In this landscape, it’s important to evolve by focusing on what’s really driving consumers. You need to unpick the behaviours and motivation effecting change. It leads to the age-old question, what are consumers really after when they’re buying? And when you’re selling, how much does what the consumer’s ‘really’ need ‘really’ motivate you? The rules of thumb that guide consumer perceptions on the value of a product, the value of the purchase experience, and the benefits of the product or service in action are critical.

All too often the customer’s ROI (the return on their time, interest and attention) is overlooked because it’s too costly or just too hard to consider. But examples abound - banks are moving from a sole reliance on face-to-face transactions and the start of many air travel journeys is completely internet- and kiosk-based. And if you sell bikes, shoes or music, in-store entertainment and ‘sense of community’ can have a major impact on sales.

What do we really know about our customers?

For us it always comes back to this core question - what do we ‘really’ know about our customers? For insights unlock opportunities and options. How much more consumer appeal could you have if you looked more relevant and valuable, let alone more responsible and sustainable? What if you could be available any time of the day or night? What if you could allow consumers more control over how they use you and your products? What if you could lower your cost and increase your customers' access of your products and services?

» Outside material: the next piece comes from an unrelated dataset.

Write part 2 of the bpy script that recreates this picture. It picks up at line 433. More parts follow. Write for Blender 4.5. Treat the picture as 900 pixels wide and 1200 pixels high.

These are some of the drivers for businesses in a rapidly changing world where technology is changing interactions, shortening timeframes and opening possibilities. We live in a world where globalisation is creating accessibility and aspiration. And one where the recession has well and truly made its mark. Nowadays there is a need to balance what you ‘see’ while running a business with what you ‘must see’ from your customer’s perspective. Businesses that understand this have the edge.

People out there are doing interesting things across a range of sectors. Their challenges are varied. Their ideas and thinking are a mixture of innovation, evolution, common sense and a return to traditional methods. These things are what seem to connect with consumers. However anything that even smells like change for change's sake doesn’t have a great pedigree (remember ‘new Coke'), but people will always be trying.

Lastly, the best argument for why your customers will embrace change, and look to choose you over your competitors is a simple as - if it’s better for them and it fits their life and world better - why wouldn't they?